When Is One Extradition Not Like The Others?

When one is an American border guard who shoots to death a fifteen-year-old Mexican youth, and the other is a French-born film Director whose one-night-stand has gone on for forty years.

U.S. Supreme Court is seen in Washington, U.S., October 3, 2016. REUTERS/Yuri Gripas TPX IMAGES OF THE DAY

Today the Supreme Court of the United States was debating the case of an American border guard who shot to death a 15-year-old Mexican who was caught trying to get back to Mexico. Mexican authorities have sought the extradition of the border guard to Mexico to try him for murder.

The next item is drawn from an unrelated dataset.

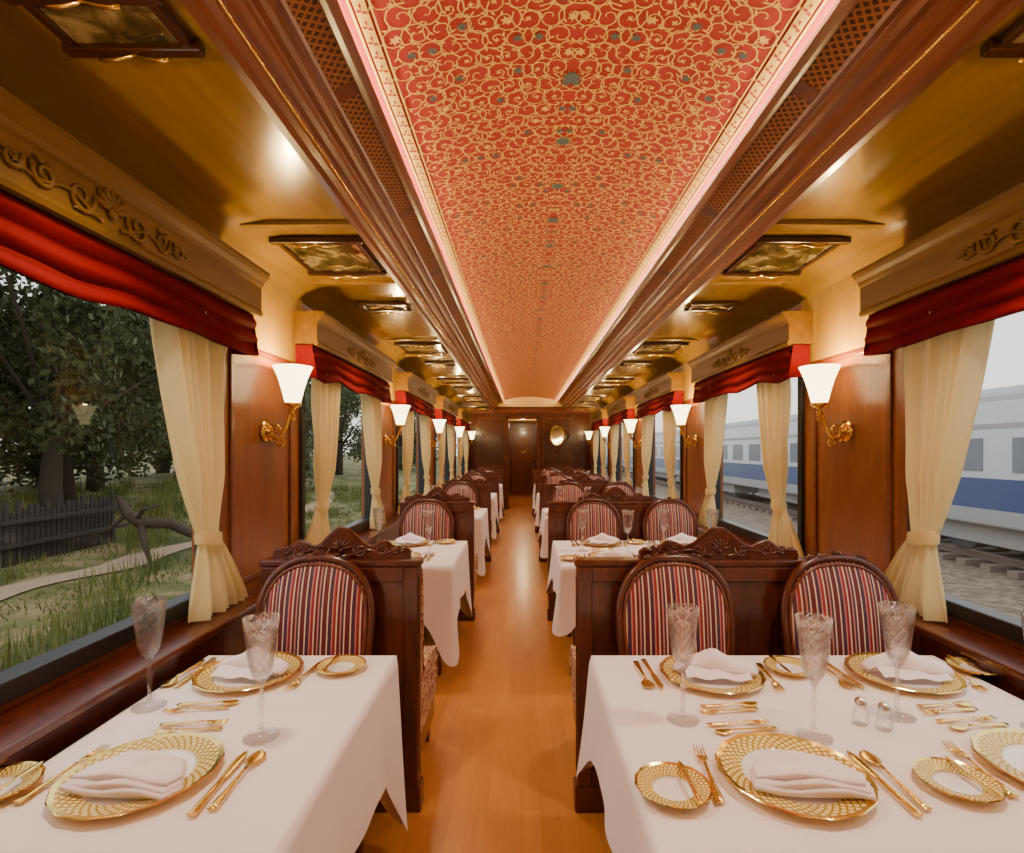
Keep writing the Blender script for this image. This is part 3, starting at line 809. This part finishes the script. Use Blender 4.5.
mb=MB(); mb.grid(lambda u,v:((-3-27*u),(-20+110*v),gz(-3-27*u,-20+110*v)),60,110,0)
mb.grid(lambda u,v:((-30-120*u),(-60+300*v),gz(-30,0)-0.05),2,2,0)
mb.grid(lambda u,v:((-3-27*u),(90+120*v),GZ+0.3*u),2,2,0)
put('grass_ground',mb.mesh('gg',[M_grass],False))
def pathx(y): return -7.6-1.0*sin(y*0.16+0.6)-0.012*y*y*0.35
mb=MB()
mb.grid(lambda u,v:(pathx(-4+36*v)+0.15*sin(v*60)-(0.75+0.2*sin(v*43))*u,-4+36*v,gz(pathx(-4+36*v)-0.6*u,-4+36*v)+0.035),3,90,0)
put('dirt_path',mb.mesh('path',[M_path],False))
mb=MB(); R_=random.Random(5)
for i in range(46000):
    x=-3.2-17*R_.random()**1.3; y=-2+36*R_.random(); cl_=sin(x*1.3)*sin(y*0.7)+0.5*sin(x*2.9+y*1.7); h=(0.08+0.18*R_.random())*(1.9 if cl_>0.25 else 0.6); a=R_.random()*pi
    if cl_<-0.6 and R_.random()<0.8: continue
    px=pathx(y)
    if px-0.85<x<px+0.15: continue
    if x<-9.5: h*=1.7
    dx,dy=0.016*cos(a),0.016*sin(a); lx,ly=(R_.random()-0.5)*0.2,(R_.random()-0.5)*0.2; g=gz(x,y)
    mb.add([(x-dx,y-dy,g-0.03),(x+dx,y+dy,g-0.03),(x+lx,y+ly,g+h)],[(0,1,2)],0)
put('tall_grass',mb.mesh('tg',[M_blade],False))
mb=MB(); mb.grid(lambda u,v:(3+117*u,-30+230*v,GZ),2,2,0); put('ballast_ground',mb.mesh('bg',[M_bal],False))
def tree(seed,H,cr,nl,lo=0.30):
    r=random.Random(seed); mb=MB()
    mb.tube([(0,0,-0.3),(0.1,0,H*0.15),(0.05,0.1,H*0.35),(0.2,0.1,H*0.6)],[0.32,0.26,0.20,0.08],8,0)
    cl=[]
    for i in range(32):
        a=r.random()*2*pi; rr=cr*sqrt(r.random()); z=H*(lo+(0.92-lo)*r.random()); rr*=(1-0.5*abs(z/H-0.6))
        c=(rr*cos(a),rr*sin(a),z); cl.append(c)
        if i<14: mb.tube([(0.08,0.05,H*0.28+0.1*i*H*0.02),(c[0]*0.5,c[1]*0.5,(c[2]+H*0.3)/2),c],[0.09,0.05,0.02],5,0)
    for c in cl:
        R0=cr*0.33*(0.7+0.5*r.random())
        for i in range(nl):
            d=Vector((r.gauss(0,1),r.gauss(0,1),r.gauss(0,0.7))).normalized()*R0*r.random()**0.4
            p=Vector(c)+d; s=0.07+0.08*r.random()
            a=Vector((r.gauss(0,1),r.gauss(0,1),r.gauss(0,1))).normalized()*s; b=a.orthogonal().normalized()*s*0.6
            mb.add([p-a,p+b,p+a,p-b],[(0,1,2,3)],1)
    return mb.mesh('tree',[M_bark,M_leaf],False)
T=[tree(1,9.5,3.6,300),tree(2,8,3.2,260,0.18),tree(3,6,3.4,280,0.10)]
for (x,y,i,s) in ((-12.3,14.2,0,1.0),(-16,10.5,1,1.1),(-16,19,1,1.0),(-19,14,2,1.3),(-19,24,1,1.1),(-14,30,2,0.9),(-17,35,1,1.1),(-15,44,1,1),(-20,50,0,1.3),(-14,62,2,1.4),(-16,80,2,1.8),(-24,19,2,1.3),(-26,30,1,1.4),(-21,7,2,1.1),(-16,4,2,1.0),(-28,42,1,1.6),(-23,26,2,1.2),(-24,38,2,1.3)):
    put('leafy_tree',T[i],(x,y,gz(x,y)),x*1.7,(s,s,s))
mb=MB()
for i in range(46):
    y=7.5+i*0.16; x=-10.5-0.05*i*0.3; h=1.15+0.12*sin(i*2.7); g=gz(x,y)
    mb.box(x-0.02,x+0.02,y-0.055,y+0.055,g-0.1,g+h+0.1,0)
g=gz(-10.6,11); mb.box(-10.85,-10.75,7.4,14.8,g+0.4,g+0.48); mb.box(-10.85,-10.75,7.4,14.8,g+0.9,g+0.98)
put('picket_fence',mb.mesh('fence',[M_fence]))
mb=MB(); mb.tube([(-9.9,13.2,GZ+1.45),(-9.6,13.1,GZ+1.05),(-9.2,13.0,GZ+0.85),(-8.6,13.2,GZ+0.80),(-8.0,13.3,GZ+0.45),(-7.7,13.3,GZ+0.1)],[0.06,0.13,0.15,0.13,0.09,0.05],8,0); mb.tube([(-9.2,13.0,GZ+0.85),(-8.9,12.7,GZ+0.4),(-8.7,12.6,GZ+0.0)],[0.09,0.07,0.05],6,0); mb.tube([(-9.3,13.0,GZ+0.9),(-9.0,12.8,GZ+1.2),(-8.6,12.8,GZ+1.3)],[0.07,0.05,0.02],6,0); mb.tube([(-9.6,13.1,GZ+1.05),(-9.9,12.9,GZ+0.7),(-10.2,12.8,GZ+0.6)],[0.07,0.05,0.03],6,0)
put('fallen_branch',mb.mesh('fb',[M_bark]))
# tracks
M_rail=plain('rail_steel',(0.30,0.25,0.22),0.4,0.8); M_slp=plain('sleeper',(0.26,0.21,0.17),0.9)
mb=MB()
for xc in (4.6,):
    for s in (-0.84,0.84): 
        mb.box(xc+s-0.035,xc+s+0.035,-10,110,GZ+0.14,GZ+0.28,0); mb.box(xc+s-0.07,xc+s+0.07,-10,110,GZ+0.12,GZ+0.15,0)
    for i in range(170): mb.box(xc-1.35,xc+1.35,-8+i*0.65,-7.75+i*0.65,GZ,GZ+0.13,1)
me=mb.mesh('track',[M_rail,M_slp]); put('railway_track',me,(0,0,0)); put('railway_track',me,(6.7,0,0))
M_tw=plain('train_white',(0.58,0.60,0.63),0.35); M_tb=plain('train_blue',(0.06,0.09,0.22),0.35); M_td=plain('train_dark',(0.20,0.22,0.26),0.2); M_tg=plain('train_grey',(0.36,0.36,0.37),0.6)
mb=MB()
for c in range(5):
    ya=-14+c*22.5; yb2=ya+21.9
    xs=9.8
    mb.box(xs,xs+2.9,ya,yb2,-0.1,2.55,0,0.05); 
    mb.box(xs-0.012,xs,ya+0.1,yb2-0.1,0.25,0.90,1); mb.box(xs-0.012,xs,ya+0.1,yb2-0.1,1.95,2.05,3); mb.box(xs-0.012,xs,ya+0.1,yb2-0.1,-0.05,0.25,3)
    for i in range(11):
        mb.box(xs-0.018,xs,ya+1.2+i*1.8,ya+2.3+i*1.8,1.05,1.75,2)
    pr=[(xs+2.9*0.5-1.45*cos(pi*i/12),2.52+0.42*sin(pi*i/12)) for i in range(13)]
    mb.prism(pr,ya,yb2,3)
    for yy in (ya+3,yb2-3):
        mb.box(xs+0.3,xs+2.6,yy-1.6,yy+1.6,-0.55,-0.1,3)
        for w in (-1.1,1.1):
            for sx in (0.45,2.3): mb.lathe([(0,0),(0.45,0),(0.45,0.12),(0,0.12)],20,2,Matrix.Translation((xs+sx,yy+w,-0.36))@Matrix.Rotation(pi/2,4,'Y'))
    mb.box(xs+0.4,xs+2.5,ya+7,yb2-7,-0.5,-0.1,3)
put('passenger_train',mb.mesh('pt',[M_tw,M_tb,M_td,M_tg]))

# ------------------------------------------------------------ world
w=bpy.data.worlds.new('World'); scene.world=w; w.use_nodes=True; nt=w.node_tree
bg=nt.nodes['Background']; tc=N(nt,'ShaderNodeTexCoord'); sx=N(nt,'ShaderNodeSeparateXYZ'); L(nt,tc.outputs['Generated'],sx.inputs[0])
r=ramp(nt,[(0.0,(0.78,0.75,0.68)),(0.1,(0.88,0.86,0.80)),(0.5,(0.76,0.80,0.84))]); L(nt,sx.outputs['Z'],r.inputs['Fac']); L(nt,r.outputs['Color'],bg.inputs['Color'])
bg.inputs['Strength'].default_value=2.1

cam=bpy.data.cameras.new('camera'); co=bpy.data.objects.new('camera',cam); scene.collection.objects.link(co)
co.location=(0,0,1.5); co.rotation_euler=(pi/2,0,0)
cam.sensor_width=36; cam.lens=36*540/1024; cam.shift_x=-11/1024; cam.shift_y=23.5/1024; cam.clip_start=0.05; cam.clip_end=500
scene.camera=co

American authorities are stating they will not produce him and the case before the Supreme Court is an appeal from the boy’s parents seeking justice for the death of their son. The United States State Department has refused to hand the guard over, citing “conditions in Mexican prisons” as their main reason for the refusal. This is in stark contrast to their constant pursuit of Roman Polanski and their bulldozing through Polish and Swiss courts to try to get Polanski back to the United States. They seem to want their cake, but not have to eat it. What hubris for demanding Polanski’s extradition based off of an illegal bench warrant from Judge Rittenband, to that of a murdered Mexican teenager’s parents seeking justice for their loss. However, the extradition request for Polanski is based on nothing. It is only because former district attorney Steve Cooley felt his spleen was displaced because of the Marina Zenovich documentary that rightfully, called foul on Judge Rittenband’s behaviour. This is the exact same issue Italy faced when it called for the extradition of four CIA agents for the wrongful rendition of one of its citizens on suspicion of terrorism. But then it’s never America that has to cough up the goods, only other countries where America feels it has had its rights deprived. Only in this case with Polanski, he already served his time and no further time was required of him.